** SOURCE EXCERPT **
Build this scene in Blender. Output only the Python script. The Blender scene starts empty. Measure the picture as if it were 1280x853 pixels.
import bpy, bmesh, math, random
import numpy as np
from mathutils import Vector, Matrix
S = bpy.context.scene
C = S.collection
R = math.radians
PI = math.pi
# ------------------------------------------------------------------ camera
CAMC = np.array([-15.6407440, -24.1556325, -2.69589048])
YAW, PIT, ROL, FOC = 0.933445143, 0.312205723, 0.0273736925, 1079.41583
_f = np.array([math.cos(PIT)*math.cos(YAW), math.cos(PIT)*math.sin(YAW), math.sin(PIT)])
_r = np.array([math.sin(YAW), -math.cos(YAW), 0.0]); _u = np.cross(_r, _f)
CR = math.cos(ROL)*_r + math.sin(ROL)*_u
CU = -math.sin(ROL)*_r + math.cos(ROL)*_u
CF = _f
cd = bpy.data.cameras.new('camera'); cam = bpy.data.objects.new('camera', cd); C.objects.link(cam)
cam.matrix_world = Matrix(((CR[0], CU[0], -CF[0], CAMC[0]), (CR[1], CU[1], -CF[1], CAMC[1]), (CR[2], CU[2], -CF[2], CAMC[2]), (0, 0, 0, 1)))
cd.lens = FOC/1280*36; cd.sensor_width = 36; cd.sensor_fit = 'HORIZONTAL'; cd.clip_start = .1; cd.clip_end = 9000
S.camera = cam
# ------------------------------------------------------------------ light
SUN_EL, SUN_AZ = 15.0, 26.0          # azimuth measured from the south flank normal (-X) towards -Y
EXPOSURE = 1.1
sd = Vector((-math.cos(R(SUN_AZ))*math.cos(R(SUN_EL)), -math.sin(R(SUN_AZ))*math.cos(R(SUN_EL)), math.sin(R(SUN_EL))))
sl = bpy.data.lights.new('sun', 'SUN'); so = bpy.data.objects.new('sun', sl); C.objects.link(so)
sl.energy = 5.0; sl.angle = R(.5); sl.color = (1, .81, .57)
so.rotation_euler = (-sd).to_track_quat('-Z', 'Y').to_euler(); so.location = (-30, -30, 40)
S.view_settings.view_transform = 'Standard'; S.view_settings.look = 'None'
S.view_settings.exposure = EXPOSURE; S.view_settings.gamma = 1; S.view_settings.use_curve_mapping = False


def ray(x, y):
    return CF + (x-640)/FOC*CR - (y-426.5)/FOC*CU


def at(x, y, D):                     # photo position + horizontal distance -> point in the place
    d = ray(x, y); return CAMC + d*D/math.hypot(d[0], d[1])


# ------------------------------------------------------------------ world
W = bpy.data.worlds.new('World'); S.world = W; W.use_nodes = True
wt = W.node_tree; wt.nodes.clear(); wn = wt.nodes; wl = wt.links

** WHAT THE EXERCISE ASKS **
Return the material in full, exactly as shown.

** SOLUTION TO THIS PROBLEM **
Build this scene in Blender. Output only the Python script. The Blender scene starts empty. Measure the picture as if it were 1280x853 pixels.
import bpy, bmesh, math, random
import numpy as np
from mathutils import Vector, Matrix
S = bpy.context.scene
C = S.collection
R = math.radians
PI = math.pi
# ------------------------------------------------------------------ camera
CAMC = np.array([-15.6407440, -24.1556325, -2.69589048])
YAW, PIT, ROL, FOC = 0.933445143, 0.312205723, 0.0273736925, 1079.41583
_f = np.array([math.cos(PIT)*math.cos(YAW), math.cos(PIT)*math.sin(YAW), math.sin(PIT)])
_r = np.array([math.sin(YAW), -math.cos(YAW), 0.0]); _u = np.cross(_r, _f)
CR = math.cos(ROL)*_r + math.sin(ROL)*_u
CU = -math.sin(ROL)*_r + math.cos(ROL)*_u
CF = _f
cd = bpy.data.cameras.new('camera'); cam = bpy.data.objects.new('camera', cd); C.objects.link(cam)
cam.matrix_world = Matrix(((CR[0], CU[0], -CF[0], CAMC[0]), (CR[1], CU[1], -CF[1], CAMC[1]), (CR[2], CU[2], -CF[2], CAMC[2]), (0, 0, 0, 1)))
cd.lens = FOC/1280*36; cd.sensor_width = 36; cd.sensor_fit = 'HORIZONTAL'; cd.clip_start = .1; cd.clip_end = 9000
S.camera = cam
# ------------------------------------------------------------------ light
SUN_EL, SUN_AZ = 15.0, 26.0          # azimuth measured from the south flank normal (-X) towards -Y
EXPOSURE = 1.1
sd = Vector((-math.cos(R(SUN_AZ))*math.cos(R(SUN_EL)), -math.sin(R(SUN_AZ))*math.cos(R(SUN_EL)), math.sin(R(SUN_EL))))
sl = bpy.data.lights.new('sun', 'SUN'); so = bpy.data.objects.new('sun', sl); C.objects.link(so)
sl.energy = 5.0; sl.angle = R(.5); sl.color = (1, .81, .57)
so.rotation_euler = (-sd).to_track_quat('-Z', 'Y').to_euler(); so.location = (-30, -30, 40)
S.view_settings.view_transform = 'Standard'; S.view_settings.look = 'None'
S.view_settings.exposure = EXPOSURE; S.view_settings.gamma = 1; S.view_settings.use_curve_mapping = False


def ray(x, y):
    return CF + (x-640)/FOC*CR - (y-426.5)/FOC*CU


def at(x, y, D):                     # photo position + horizontal distance -> point in the place
    d = ray(x, y); return CAMC + d*D/math.hypot(d[0], d[1])


# ------------------------------------------------------------------ world
W = bpy.data.worlds.new('World'); S.world = W; W.use_nodes = True
wt = W.node_tree; wt.nodes.clear(); wn = wt.nodes; wl = wt.links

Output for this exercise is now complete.